Vanguard 500 Index Admiral Shares (VFIAX). Also available as an ETF (VOO). They are identical investments. As an investment, VOO and VFIAX are completely identical. They hold the exact same collection of stocks (the 500 largest publicly traded companies in the U.S.), they have the exact same dividend yield, and they earn the exact same annual returns. 

Minimum investment $3000. 

Vanguard Growth Index Fund (VIGAX). Also available as an ETF (VUG). VIGAX has a higher 5-year return than VUG (25.18% vs 23.08%). 

Minimum investment $3000.

Expense Ratios

Not to be ignored! The expense ratio is the fee for managing a fund. This is an automatically deducted expense. Higher expense ratios typically mean a more actively managed fund. Lower expense ratios mean a more passively managed fund. Mutual funds may have a slightly higher expense ratio than ETFs. For a fund following an index, there should be a low expense ratio, because there’s not a lot of brainwork required. Higher expense ratios can cut into your growth significantly. As a rule of thumb, you want to shoot for below 1%. Most funds in vanguard are much lower than this. 

Examples:

VOO - 0.03% (ETF)

VFIAX - 0.04% (mutual fund)

VUG - 0.04% (ETF)

VIGAX - 0.05% (mutual fund)

Summary:

Both mutual funds and ETFs are good choices for starting your investment journey.

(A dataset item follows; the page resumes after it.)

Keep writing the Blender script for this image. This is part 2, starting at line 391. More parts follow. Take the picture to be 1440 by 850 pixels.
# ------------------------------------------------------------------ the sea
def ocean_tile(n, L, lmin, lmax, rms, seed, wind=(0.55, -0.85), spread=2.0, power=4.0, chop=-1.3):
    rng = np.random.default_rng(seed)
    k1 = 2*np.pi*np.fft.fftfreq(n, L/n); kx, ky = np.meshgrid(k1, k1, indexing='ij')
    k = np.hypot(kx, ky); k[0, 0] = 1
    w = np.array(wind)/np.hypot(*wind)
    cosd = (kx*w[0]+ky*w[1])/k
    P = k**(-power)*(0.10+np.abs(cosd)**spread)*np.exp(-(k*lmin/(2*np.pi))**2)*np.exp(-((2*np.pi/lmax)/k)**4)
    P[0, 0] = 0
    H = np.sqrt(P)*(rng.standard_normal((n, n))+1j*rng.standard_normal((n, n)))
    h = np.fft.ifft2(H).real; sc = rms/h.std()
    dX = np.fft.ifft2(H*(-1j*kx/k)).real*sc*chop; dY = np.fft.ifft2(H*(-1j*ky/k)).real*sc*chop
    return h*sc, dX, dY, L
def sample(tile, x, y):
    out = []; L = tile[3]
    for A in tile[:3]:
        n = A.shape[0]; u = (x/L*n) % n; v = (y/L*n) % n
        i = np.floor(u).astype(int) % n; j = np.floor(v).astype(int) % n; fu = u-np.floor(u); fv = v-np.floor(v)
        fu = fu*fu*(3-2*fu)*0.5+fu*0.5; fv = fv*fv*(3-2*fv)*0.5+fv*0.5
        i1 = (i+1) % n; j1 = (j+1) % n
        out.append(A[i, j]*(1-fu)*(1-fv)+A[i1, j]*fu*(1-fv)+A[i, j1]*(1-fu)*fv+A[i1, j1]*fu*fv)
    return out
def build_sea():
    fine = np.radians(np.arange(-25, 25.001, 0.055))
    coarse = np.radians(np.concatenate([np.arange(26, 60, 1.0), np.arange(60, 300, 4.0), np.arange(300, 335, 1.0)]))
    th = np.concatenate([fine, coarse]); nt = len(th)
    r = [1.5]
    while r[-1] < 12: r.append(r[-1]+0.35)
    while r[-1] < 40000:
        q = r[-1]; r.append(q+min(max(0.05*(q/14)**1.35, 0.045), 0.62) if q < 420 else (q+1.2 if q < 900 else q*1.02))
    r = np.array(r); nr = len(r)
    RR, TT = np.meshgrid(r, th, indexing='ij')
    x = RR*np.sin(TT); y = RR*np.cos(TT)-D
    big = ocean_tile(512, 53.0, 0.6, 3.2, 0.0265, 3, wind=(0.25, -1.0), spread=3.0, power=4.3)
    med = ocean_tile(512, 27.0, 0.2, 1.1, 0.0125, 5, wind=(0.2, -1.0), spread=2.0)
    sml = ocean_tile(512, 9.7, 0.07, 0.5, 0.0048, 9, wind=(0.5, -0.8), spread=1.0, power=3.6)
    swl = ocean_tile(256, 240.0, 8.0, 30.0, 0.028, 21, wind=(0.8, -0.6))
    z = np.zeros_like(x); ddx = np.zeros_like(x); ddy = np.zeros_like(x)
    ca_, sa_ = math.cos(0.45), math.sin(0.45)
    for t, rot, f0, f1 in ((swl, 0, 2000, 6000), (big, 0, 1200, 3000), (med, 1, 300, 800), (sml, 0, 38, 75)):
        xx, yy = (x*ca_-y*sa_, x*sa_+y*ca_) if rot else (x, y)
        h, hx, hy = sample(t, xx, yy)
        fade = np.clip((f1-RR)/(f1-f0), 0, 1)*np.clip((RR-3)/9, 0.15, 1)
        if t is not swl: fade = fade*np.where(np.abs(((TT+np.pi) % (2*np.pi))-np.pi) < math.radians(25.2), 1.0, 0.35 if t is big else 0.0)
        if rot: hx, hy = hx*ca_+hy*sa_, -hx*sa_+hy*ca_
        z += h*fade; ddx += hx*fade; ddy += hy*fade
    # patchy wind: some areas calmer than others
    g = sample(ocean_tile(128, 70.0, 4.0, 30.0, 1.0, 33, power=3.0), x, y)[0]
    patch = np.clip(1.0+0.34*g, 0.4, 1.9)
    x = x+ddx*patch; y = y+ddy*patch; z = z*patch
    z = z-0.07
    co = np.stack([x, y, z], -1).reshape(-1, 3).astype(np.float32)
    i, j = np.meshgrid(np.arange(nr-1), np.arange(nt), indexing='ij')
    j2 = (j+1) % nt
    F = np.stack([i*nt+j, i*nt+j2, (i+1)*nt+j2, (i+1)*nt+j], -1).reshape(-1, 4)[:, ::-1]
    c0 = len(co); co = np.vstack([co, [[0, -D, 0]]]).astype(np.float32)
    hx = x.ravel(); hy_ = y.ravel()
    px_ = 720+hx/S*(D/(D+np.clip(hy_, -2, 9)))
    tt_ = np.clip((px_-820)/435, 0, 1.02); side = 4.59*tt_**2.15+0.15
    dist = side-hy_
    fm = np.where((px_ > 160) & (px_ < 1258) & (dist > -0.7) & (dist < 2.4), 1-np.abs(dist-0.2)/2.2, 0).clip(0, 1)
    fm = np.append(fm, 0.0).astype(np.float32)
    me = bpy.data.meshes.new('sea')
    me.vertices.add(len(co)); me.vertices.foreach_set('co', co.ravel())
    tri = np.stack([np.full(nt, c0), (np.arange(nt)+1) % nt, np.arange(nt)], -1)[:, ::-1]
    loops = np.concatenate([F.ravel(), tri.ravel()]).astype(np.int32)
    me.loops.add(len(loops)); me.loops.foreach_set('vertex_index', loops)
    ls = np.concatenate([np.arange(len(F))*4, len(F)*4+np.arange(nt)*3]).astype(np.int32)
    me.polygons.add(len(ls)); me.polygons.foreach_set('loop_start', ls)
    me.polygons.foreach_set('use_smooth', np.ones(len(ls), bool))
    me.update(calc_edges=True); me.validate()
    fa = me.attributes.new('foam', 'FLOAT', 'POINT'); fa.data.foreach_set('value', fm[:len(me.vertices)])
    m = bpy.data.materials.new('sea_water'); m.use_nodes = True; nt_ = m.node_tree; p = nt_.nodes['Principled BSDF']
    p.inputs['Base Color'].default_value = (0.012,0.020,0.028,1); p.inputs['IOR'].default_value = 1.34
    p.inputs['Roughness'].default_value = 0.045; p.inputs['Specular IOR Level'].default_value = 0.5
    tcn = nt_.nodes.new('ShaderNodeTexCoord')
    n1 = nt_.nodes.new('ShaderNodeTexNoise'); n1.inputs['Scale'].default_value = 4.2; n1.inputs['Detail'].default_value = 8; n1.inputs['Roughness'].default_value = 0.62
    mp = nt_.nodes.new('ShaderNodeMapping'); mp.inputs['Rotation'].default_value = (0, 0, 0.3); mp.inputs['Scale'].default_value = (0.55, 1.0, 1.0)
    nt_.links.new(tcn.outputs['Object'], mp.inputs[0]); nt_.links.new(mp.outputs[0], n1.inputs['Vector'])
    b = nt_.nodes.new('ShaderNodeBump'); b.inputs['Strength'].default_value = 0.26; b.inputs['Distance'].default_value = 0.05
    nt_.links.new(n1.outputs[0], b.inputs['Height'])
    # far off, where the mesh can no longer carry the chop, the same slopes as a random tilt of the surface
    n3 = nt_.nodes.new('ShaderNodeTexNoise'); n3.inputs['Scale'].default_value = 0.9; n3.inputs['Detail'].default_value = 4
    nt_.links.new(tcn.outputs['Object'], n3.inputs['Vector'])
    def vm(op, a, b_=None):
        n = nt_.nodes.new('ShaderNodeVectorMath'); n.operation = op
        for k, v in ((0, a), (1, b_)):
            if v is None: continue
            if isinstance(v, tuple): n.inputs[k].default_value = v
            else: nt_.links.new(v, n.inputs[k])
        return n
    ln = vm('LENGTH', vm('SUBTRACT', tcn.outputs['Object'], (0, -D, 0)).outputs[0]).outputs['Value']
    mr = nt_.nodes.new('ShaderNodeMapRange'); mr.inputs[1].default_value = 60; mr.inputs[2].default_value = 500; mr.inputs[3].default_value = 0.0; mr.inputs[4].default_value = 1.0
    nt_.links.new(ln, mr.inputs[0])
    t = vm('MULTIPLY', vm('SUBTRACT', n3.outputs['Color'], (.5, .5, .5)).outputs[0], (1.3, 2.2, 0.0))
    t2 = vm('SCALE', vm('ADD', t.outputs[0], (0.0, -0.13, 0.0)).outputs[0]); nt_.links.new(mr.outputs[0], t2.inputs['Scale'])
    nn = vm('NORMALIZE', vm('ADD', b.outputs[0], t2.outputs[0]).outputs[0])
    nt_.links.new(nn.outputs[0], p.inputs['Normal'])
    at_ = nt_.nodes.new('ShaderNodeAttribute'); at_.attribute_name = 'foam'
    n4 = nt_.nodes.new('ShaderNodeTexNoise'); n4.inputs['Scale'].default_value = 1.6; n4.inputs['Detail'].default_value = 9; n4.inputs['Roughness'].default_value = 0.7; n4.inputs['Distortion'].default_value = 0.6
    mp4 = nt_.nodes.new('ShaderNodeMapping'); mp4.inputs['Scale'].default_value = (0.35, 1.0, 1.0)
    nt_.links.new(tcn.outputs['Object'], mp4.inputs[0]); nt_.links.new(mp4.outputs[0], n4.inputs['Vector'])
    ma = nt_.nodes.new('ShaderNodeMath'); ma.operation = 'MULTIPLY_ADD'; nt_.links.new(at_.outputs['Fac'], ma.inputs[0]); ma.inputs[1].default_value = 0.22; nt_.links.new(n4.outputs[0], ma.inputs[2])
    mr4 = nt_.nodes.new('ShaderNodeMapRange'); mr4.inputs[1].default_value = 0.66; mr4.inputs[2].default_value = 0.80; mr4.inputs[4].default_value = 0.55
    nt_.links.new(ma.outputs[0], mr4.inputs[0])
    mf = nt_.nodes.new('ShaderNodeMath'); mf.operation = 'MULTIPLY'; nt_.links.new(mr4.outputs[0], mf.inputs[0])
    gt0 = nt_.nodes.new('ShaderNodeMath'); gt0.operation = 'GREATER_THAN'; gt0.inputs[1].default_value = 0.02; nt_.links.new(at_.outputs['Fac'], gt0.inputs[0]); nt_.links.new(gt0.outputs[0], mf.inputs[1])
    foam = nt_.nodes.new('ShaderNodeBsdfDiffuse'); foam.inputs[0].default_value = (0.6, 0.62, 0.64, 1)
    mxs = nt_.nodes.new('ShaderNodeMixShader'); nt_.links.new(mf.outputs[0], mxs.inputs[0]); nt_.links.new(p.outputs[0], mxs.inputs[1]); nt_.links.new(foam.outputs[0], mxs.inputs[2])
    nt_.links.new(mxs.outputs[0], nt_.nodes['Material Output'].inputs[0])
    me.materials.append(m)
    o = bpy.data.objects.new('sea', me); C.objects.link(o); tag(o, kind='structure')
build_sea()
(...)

Which you’ll choose depends on how much available cash you have to invest, and how you’d like to continue investing in the long term. 

ETFs - smaller initial investment, cannot automate investments. You can automate investments/deposits into your brokerage account/settlement fund, but you will need to manually buy shares of an ETF once the money is in your account.

Mutual Funds - larger initial investment, you can automate investments, do not need to purchase whole shares once the initial investment minimum is met.